Там я застал Рекемчука с каким-то его товарищем (они даже внешне были похожи), обсуждающими, как экранизировать повесть Нагибина «Золотая моя тёща». Повесть эта, если кто не знает, о любви героя к своей тёще, любви вполне неплатонической, причём повесть была автобиографическая, не знаю уж во всех ли деталях. А Рекемчук, помимо своей чисто литературной жизни, был человеком кино, сценаристом и понимал, как был устроен тогдашний мир кинематографа.
И вот я, ожидая, случайно дослушал конец их разговора с разными подробностями.
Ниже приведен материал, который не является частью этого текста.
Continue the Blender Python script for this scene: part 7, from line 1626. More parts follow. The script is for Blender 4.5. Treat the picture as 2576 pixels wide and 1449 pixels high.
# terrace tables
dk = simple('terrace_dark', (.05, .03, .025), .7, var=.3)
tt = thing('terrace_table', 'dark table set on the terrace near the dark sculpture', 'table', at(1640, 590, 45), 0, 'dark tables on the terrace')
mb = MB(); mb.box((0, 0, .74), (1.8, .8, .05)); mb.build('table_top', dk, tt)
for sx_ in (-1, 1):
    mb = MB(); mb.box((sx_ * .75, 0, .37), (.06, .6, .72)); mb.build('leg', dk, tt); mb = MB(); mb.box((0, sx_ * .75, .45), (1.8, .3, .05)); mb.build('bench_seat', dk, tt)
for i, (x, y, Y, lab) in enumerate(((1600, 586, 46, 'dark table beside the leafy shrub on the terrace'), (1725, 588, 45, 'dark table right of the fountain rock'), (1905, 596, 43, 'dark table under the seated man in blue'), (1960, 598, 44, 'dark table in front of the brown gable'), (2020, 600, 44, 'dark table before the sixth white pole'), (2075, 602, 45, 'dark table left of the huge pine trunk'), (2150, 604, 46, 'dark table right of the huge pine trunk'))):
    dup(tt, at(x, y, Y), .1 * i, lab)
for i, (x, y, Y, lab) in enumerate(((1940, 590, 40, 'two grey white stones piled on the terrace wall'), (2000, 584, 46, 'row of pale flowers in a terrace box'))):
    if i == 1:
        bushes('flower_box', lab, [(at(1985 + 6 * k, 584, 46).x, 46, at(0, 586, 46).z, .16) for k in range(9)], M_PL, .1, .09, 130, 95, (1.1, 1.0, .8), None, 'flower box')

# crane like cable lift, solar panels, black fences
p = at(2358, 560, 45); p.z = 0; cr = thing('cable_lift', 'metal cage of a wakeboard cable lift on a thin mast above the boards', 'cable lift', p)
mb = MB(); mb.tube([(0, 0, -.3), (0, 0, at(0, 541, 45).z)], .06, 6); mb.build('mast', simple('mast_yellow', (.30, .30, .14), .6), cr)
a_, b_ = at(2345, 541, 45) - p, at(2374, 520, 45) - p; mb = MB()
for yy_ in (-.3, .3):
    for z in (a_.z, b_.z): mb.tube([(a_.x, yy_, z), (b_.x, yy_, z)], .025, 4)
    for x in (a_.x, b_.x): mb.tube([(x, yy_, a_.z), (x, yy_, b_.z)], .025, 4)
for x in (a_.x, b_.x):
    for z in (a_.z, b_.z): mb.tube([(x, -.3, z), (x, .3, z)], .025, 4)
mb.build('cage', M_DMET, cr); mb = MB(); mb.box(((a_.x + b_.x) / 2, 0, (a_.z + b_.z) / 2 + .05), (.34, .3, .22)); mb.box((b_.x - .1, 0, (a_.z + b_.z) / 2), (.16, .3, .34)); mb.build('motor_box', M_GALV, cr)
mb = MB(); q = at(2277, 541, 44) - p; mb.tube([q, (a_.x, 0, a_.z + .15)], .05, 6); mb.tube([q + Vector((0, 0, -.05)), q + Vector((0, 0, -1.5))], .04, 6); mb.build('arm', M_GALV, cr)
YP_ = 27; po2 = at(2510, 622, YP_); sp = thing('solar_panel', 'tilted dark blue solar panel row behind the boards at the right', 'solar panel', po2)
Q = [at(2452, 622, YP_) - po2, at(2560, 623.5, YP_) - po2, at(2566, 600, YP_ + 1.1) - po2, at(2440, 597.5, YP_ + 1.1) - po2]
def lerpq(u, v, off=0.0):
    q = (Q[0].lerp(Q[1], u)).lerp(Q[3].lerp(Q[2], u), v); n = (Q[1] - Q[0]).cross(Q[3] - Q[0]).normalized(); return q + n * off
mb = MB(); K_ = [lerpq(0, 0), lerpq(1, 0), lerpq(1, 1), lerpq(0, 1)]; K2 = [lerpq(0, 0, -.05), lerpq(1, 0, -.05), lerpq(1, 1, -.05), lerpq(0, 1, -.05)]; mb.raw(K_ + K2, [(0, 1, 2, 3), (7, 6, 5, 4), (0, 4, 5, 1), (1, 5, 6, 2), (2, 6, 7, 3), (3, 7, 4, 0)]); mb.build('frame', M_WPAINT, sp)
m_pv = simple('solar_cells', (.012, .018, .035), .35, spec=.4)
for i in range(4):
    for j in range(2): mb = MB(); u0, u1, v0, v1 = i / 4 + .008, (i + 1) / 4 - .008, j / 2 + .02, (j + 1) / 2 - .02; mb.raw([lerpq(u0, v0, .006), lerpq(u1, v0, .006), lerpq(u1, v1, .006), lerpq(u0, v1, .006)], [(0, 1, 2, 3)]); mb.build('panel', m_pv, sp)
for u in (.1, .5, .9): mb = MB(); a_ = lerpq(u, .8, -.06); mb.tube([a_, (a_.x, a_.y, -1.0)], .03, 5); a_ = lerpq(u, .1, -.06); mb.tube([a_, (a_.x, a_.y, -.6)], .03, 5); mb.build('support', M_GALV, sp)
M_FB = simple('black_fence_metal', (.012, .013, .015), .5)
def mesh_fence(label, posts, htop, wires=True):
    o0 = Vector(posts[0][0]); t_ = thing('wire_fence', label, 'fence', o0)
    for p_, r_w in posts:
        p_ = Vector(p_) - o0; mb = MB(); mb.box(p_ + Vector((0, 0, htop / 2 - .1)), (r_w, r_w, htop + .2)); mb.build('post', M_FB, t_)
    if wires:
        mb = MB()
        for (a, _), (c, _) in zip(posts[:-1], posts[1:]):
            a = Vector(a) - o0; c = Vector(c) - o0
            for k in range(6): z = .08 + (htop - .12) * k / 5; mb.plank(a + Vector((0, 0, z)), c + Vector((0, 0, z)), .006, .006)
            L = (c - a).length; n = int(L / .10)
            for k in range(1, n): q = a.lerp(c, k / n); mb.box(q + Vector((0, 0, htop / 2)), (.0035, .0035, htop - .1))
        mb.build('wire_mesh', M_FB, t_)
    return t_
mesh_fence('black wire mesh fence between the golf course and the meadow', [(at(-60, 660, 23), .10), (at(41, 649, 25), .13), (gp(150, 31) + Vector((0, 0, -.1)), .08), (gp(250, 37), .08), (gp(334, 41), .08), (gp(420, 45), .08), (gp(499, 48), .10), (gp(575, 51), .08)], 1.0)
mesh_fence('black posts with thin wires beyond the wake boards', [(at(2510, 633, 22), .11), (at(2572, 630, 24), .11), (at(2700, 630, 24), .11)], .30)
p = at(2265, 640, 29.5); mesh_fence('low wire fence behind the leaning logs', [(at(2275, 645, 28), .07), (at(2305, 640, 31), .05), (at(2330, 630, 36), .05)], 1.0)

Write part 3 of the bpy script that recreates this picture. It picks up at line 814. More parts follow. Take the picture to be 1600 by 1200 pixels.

Наконец Рекемчук пихнул своего товарища в бок и сказал: «А тёщу, знаешь, кого мы пригласим играть?… Эту… Ну, эту…» — он запнулся на секунду и выпалил — «Шерон Стоун!»
Я посмотрел на него с оторопью, но Рекемчук не шутил, а если шутил, то отчасти — время такое было.
Он горел харизматическим огнём литературной битвы. Мне было даже завидно — ведь это в нём горел тот спецшкольник, который так и не попал на войну, хотя прошёл весь курс подготовки артиллерийского офицера. А я уже видел, что уважение к литературе становится инерционным.
Я читал его книги, но не учился у Рекемчука. К тому моменту у меня было уже другое образование, которым я гордился, пара прожитых жизней, и я не очень часто участвовал в разговорах «о творчестве». На семинаре у Рекемчука сидели люди совершенно разнообразные — люди, как говорится, от сохи, профессиональный спортсмен, солдат-афганец, дочери писателей, один знаменитый ныне писатель… Я не помню всех, но учился я, скорее, на книгах. Или же обучение литературе перемещалось в кафе через улицу.
Про это кафе даже написана повесть — не мной.
Но спустя много лет я честно могу сказать, что несколько лет, проведённые на «творческих семинарах», не прошли даром.
Я вынес из Литературного института три фразы.
Целых три фразы. Это много.
И произнёс их Александр Евсеевич Рекемчук.
Я чёрств и угрюм, но надо написать о его трёх фразах, что я запомнил за пять лет общения. А ведь три фразы за пять лет, я повторяю, очень много. Безумно много. Некоторые не вынесли из стен того здания на Тверском бульваре и двух фраз, годных для последующей жизни.
Первая фраза принадлежала не Рекемчуку, кому-то из, в свою очередь, его учителей (а он сперва учился в Литературном институте в семинаре поэзии, потом уехал на Север, а вернувшись, поступил на прозу).
Фраза была произнесена давным-давно. Она вообще могла быть кочевой, а могла иметь трёх-четырёх авторов, заявивших свои права.
Так вот, неизвестный мне человек говорил: «Вопрос одного персонажа к другому: „У тебя есть спички?“ — имеет право на существование, только если действие рассказа происходит в пороховом погребе».
Я соглашался с этим правилом полностью, хотя понимал, что в целях увеличения объёма её все и всегда нарушают. Но в моём воображение возникал человек с острой бородкой, женщина в тёмной комнате, восемь человек врагов и причудливый аппарат на столе. Человек приподнимал аппарат, и вдруг начинал хлопать себя по карманам и менялся в лице: «Спички, — хрипел он, — Нет спичек». И он глядел на женщину, как животное, ожидая смерти. И тогда она, будто во сне, вынимала из сумочки коробочку восковых спичек.